Sonuçta hükümette baskılara daha fazla direnç gösteremedi ve önceki gün yapılan kabine toplantısından sonra Cumhurbaşkanı Erdoğan, alınan yeni kararları ve kontrollü normalleşmenin ayrıntılarını kamuoyu ile paylaştı.
Buna göre: Hafta sonu sokağa çıkma kısıtlaması düşük (mavi) ve orta riskli (sarı) illerde gündüzleri kaldırılırken, yüksek (turuncu) ve çok yüksek riskli (kırmızı) olan illerde bir müddet daha pazar günü devam edecek. Ülkemizin tamamında ise saat: 21.00 ile 05.00 arasındaki sokağa çıkma sınırlaması ise sürecek.

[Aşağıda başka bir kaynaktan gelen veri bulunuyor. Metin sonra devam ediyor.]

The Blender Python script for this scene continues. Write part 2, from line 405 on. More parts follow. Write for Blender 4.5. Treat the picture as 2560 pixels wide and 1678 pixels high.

Türkiye genelindeki tüm okul öncesi eğitim kurumlarında ilkokullarda, 8'inci ve 12'nci sınıflarda eğitim öğretime açılacak; Düşük ve orta riskli illerde ilaveten ortaokullar ve liseler dâhil diğer kademelerde de eğitim öğretime başlanacak. Turuncu ve kırmızı olan illerde ise genel uygulamanın dışında sadece liselerdeki yüz yüze sınavlar yapılacak.
Restoran, lokanta, kafeterya, tatlıcı, pastane, kıraathane, çay bahçesi gibi yerler çok yüksek riskli iller dışında Türkiye geneli faaliyetlerini sabah 7 ile akşam 19 saatleri arasında yüzde 50 kapasite ile sürdürebileceği, düğün ve nikâh salonları, STK’lar ve meslek odaların kongreleri, halı sahaların açılması gibi önemli müjdeler verildi. Ayrıca kamunun çalışma saatlerinin tüm Türkiye'de normale döndürülecek. “İhtiyaç halinde valilikler farklı düzenlemeler yapabileceği” tedbir olarak açıklandı.
Kısıtlamaların gevşetilmesinin esnaf açısından olumlu buluyor ve ekonomik sorunların düzelmesini temenni ediyorum. Lakin inşallah geçen yıl yaşadığımız duruma düşmez ve sıkıntılarla karşılaşmayız. Bunun için tedbirlere uymamız ve “battı balık yan gider” düşünce yapısından kurtulmalıyız. Dikkat etmez ve vurdumduymaz davranırsak, yeniden ağır kısıtlamalar ile karşılaşmaktan kurtulamayacağız. Belki hükümet yine “Turizm sektörünü” düşünerek kısıtlamaları sezon sonuna kadar ertelese bile, Eylül-Ekim ayları gibi yeniden başlaması muhtemel kısıtlamalar ile hayatımızı zehir etmeyelim. Bu bilinçle tedbirlere azami derecede dikkat ederek, hayatımıza düzen getirelim. Yoksa ilimizin Mavi kategoride olması hiç birşey ifade etmez. Sonra sabır niyetine, “Bila sor be pênç qirûşê wê zede bê” (Kırmızı olsun beş kuruşu fazla olsun) Kürtçe atasözümüz ile kendimizi avutur dururuz.